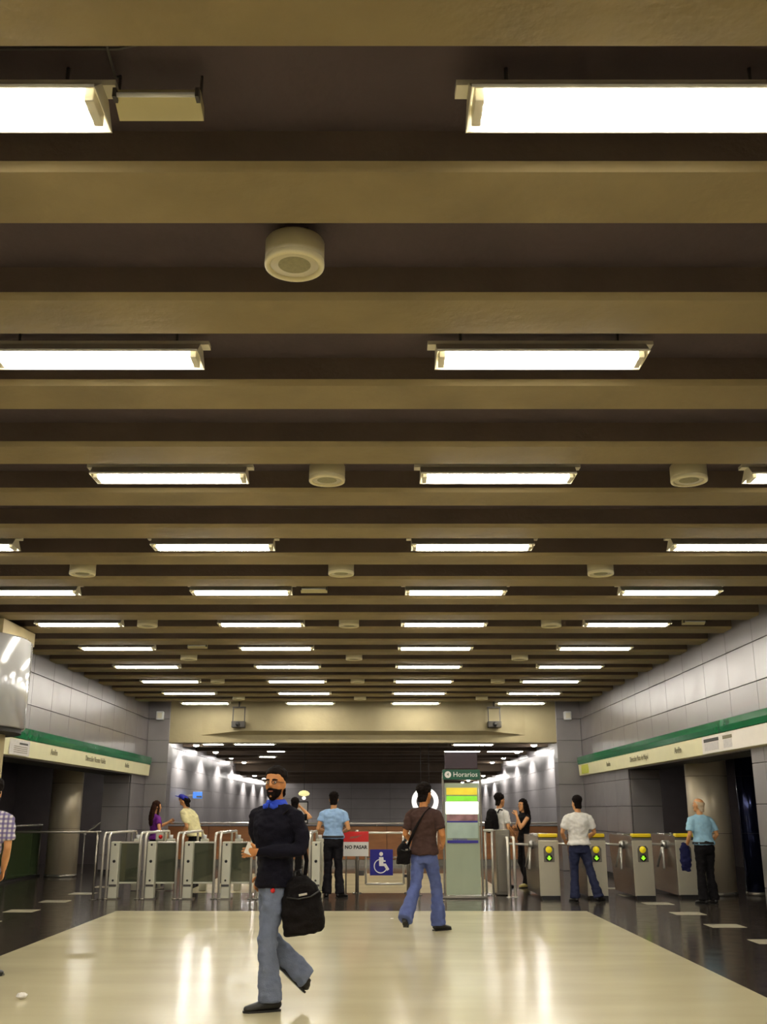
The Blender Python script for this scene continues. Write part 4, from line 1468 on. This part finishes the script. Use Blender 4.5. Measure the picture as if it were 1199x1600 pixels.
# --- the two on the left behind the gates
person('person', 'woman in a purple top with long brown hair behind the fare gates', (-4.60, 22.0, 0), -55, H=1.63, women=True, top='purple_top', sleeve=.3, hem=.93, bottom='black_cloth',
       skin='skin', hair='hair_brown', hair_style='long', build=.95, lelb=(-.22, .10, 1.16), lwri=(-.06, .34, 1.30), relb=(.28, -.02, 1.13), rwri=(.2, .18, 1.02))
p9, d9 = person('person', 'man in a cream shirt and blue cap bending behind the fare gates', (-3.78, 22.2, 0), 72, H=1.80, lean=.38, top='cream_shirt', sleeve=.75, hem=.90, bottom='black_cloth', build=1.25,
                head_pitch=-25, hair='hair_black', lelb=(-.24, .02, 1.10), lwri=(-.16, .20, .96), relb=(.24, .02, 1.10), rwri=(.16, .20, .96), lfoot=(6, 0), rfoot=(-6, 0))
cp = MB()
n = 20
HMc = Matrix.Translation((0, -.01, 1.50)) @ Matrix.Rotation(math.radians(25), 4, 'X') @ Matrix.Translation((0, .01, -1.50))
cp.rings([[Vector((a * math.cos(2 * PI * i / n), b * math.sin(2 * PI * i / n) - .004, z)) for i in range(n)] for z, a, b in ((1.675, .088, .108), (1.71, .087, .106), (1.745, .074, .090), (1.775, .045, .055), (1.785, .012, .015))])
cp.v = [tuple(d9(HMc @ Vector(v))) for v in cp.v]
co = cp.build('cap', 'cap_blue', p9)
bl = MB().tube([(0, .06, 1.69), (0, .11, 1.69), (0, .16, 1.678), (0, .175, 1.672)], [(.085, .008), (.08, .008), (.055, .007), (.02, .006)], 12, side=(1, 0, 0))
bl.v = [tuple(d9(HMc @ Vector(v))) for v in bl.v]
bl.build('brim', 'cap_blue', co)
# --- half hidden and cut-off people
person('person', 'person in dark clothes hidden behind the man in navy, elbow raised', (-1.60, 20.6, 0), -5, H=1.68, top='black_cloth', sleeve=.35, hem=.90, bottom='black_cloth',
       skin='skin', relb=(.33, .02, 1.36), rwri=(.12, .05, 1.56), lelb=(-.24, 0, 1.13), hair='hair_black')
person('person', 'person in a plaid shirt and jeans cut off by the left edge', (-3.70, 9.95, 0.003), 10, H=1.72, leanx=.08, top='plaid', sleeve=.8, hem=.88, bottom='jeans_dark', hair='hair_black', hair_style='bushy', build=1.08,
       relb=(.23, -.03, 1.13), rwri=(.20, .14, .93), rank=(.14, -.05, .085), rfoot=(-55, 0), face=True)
○ ○ ○ ○ ○
### THE EXERCISE
Leave out the pictures and output the rest of the material exactly as written.

### EXPECTED OUTPUT
The Blender Python script for this scene continues. Write part 4, from line 1468 on. This part finishes the script. Use Blender 4.5. Measure the picture as if it were 1199x1600 pixels.
# --- the two on the left behind the gates
person('person', 'woman in a purple top with long brown hair behind the fare gates', (-4.60, 22.0, 0), -55, H=1.63, women=True, top='purple_top', sleeve=.3, hem=.93, bottom='black_cloth',
       skin='skin', hair='hair_brown', hair_style='long', build=.95, lelb=(-.22, .10, 1.16), lwri=(-.06, .34, 1.30), relb=(.28, -.02, 1.13), rwri=(.2, .18, 1.02))
p9, d9 = person('person', 'man in a cream shirt and blue cap bending behind the fare gates', (-3.78, 22.2, 0), 72, H=1.80, lean=.38, top='cream_shirt', sleeve=.75, hem=.90, bottom='black_cloth', build=1.25,
                head_pitch=-25, hair='hair_black', lelb=(-.24, .02, 1.10), lwri=(-.16, .20, .96), relb=(.24, .02, 1.10), rwri=(.16, .20, .96), lfoot=(6, 0), rfoot=(-6, 0))
cp = MB()
n = 20
HMc = Matrix.Translation((0, -.01, 1.50)) @ Matrix.Rotation(math.radians(25), 4, 'X') @ Matrix.Translation((0, .01, -1.50))
cp.rings([[Vector((a * math.cos(2 * PI * i / n), b * math.sin(2 * PI * i / n) - .004, z)) for i in range(n)] for z, a, b in ((1.675, .088, .108), (1.71, .087, .106), (1.745, .074, .090), (1.775, .045, .055), (1.785, .012, .015))])
cp.v = [tuple(d9(HMc @ Vector(v))) for v in cp.v]
co = cp.build('cap', 'cap_blue', p9)
bl = MB().tube([(0, .06, 1.69), (0, .11, 1.69), (0, .16, 1.678), (0, .175, 1.672)], [(.085, .008), (.08, .008), (.055, .007), (.02, .006)], 12, side=(1, 0, 0))
bl.v = [tuple(d9(HMc @ Vector(v))) for v in bl.v]
bl.build('brim', 'cap_blue', co)
# --- half hidden and cut-off people
person('person', 'person in dark clothes hidden behind the man in navy, elbow raised', (-1.60, 20.6, 0), -5, H=1.68, top='black_cloth', sleeve=.35, hem=.90, bottom='black_cloth',
       skin='skin', relb=(.33, .02, 1.36), rwri=(.12, .05, 1.56), lelb=(-.24, 0, 1.13), hair='hair_black')
person('person', 'person in a plaid shirt and jeans cut off by the left edge', (-3.70, 9.95, 0.003), 10, H=1.72, leanx=.08, top='plaid', sleeve=.8, hem=.88, bottom='jeans_dark', hair='hair_black', hair_style='bushy', build=1.08,
       relb=(.23, -.03, 1.13), rwri=(.20, .14, .93), rank=(.14, -.05, .085), rfoot=(-55, 0), face=True)